TheConcept
Member
Hi Frank. If I use the example of a 49 ball lottery with the bonus ball, the probability of a number not being drawn is 42/49. The probability of a number not being drawn after n draws is (42/49)^n. (^n = to the power of n)Frank said:I'm pretty sure there is a mathematical law that determines what the average cycle span is for a particular lottery matrix. It's definitely an exponential decay curve if you plot balls still to come out in the cycle against draws into the cycle. As Icewynd has already demonstrated, the probability of NOT matching the balls already drawn in the cycle ( hence adding to the count of unique balls drawn) reduces the further into the cycle you go. This is a classic property of exponential decay. Somewhere the exponent of the natural constant e contains an expression involving the size of the lottery ( how many balls) , and how many are drawn. Working out what this expression is, may be beyond me, but I'd love to know what it is.
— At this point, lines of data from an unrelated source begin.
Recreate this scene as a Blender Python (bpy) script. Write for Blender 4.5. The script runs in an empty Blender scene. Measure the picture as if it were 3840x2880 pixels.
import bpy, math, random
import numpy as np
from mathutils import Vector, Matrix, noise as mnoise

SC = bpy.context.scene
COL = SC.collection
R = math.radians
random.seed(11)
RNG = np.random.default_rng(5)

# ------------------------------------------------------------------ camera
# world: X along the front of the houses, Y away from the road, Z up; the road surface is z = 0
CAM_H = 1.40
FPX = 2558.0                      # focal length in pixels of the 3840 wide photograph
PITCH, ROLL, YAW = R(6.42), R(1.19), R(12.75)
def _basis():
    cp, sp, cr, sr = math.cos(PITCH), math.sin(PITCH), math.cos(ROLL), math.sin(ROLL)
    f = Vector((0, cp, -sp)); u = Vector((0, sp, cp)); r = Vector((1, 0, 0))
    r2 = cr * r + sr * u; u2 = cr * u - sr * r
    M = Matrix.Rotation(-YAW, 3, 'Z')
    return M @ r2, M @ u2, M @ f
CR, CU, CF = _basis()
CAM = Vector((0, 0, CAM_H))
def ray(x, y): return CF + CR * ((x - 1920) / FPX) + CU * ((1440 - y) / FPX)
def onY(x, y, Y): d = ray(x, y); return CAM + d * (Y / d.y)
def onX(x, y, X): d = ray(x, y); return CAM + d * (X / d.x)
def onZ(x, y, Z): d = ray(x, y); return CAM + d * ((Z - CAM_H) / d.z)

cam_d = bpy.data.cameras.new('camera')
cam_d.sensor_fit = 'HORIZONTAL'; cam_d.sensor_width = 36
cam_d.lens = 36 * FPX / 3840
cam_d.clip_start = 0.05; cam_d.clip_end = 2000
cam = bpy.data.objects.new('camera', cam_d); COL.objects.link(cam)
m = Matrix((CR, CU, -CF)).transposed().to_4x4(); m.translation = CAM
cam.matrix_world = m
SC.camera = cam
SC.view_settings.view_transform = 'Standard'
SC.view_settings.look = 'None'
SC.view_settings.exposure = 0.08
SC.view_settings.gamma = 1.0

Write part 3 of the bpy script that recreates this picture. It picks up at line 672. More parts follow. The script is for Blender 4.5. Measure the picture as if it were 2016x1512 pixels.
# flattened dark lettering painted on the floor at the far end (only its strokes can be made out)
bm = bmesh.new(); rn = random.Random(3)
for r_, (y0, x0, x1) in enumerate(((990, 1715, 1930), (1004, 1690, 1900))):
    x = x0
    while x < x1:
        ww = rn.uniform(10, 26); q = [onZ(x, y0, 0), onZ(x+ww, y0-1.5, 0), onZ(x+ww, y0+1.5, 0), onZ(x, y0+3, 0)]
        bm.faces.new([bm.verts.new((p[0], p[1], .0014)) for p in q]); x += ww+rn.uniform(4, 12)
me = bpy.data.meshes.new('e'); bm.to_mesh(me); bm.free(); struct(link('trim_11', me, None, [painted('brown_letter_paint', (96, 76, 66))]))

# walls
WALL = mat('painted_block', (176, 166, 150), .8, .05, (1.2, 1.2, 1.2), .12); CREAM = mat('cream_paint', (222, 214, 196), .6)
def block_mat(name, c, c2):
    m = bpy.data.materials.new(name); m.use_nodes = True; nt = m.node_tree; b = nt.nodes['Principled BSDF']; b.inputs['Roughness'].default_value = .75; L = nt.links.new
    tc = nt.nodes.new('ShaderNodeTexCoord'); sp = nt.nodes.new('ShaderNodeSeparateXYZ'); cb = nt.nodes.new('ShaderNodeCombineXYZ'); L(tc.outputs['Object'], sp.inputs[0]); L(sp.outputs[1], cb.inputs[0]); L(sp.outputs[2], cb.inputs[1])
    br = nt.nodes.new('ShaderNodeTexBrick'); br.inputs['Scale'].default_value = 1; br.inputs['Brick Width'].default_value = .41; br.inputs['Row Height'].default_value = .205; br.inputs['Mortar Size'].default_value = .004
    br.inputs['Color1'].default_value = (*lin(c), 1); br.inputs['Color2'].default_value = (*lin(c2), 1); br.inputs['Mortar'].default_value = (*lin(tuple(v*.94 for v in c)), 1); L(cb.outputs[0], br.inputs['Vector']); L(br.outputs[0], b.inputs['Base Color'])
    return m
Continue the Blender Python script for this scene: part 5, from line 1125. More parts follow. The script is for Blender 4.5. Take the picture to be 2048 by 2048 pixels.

The number of balls left to come out can be worked out by
49x(42/49)^n), so for n=1 (after one draw), there are 42 balls statistically (and in reality!) left to come out. After two draws (n=2), it is 36, etc.
This is an exponential function, so the value will never be zero. In the past, I've tried working out the number of draws for the number of balls being 0.5 (the lowest number that rounds to 1) as an attempted approximation. This gives a value of 29.7 draws.
For those with Excel, use the calculation =LOG(0.5/49,42/49)
The above calculation can be used to work out the number of draws before there are b balls left to come out
=LOG(b/49,42/49)
If anyone wants to adapt the above formula, the second fraction is the probability of a ball not being drawn for the lottery, so e.g. for the National Lottery 59 balls, 6 balls drawn, it would be =LOG(b/59,53/59).
Ion Saliu mentions something with e and the degree of certainty on his site here:
http://saliu.com/Saliu2.htm
I haven't worked out yet how to work out the median number of draws for all balls to have appeared at least once for a particular lottery. Homework tonight?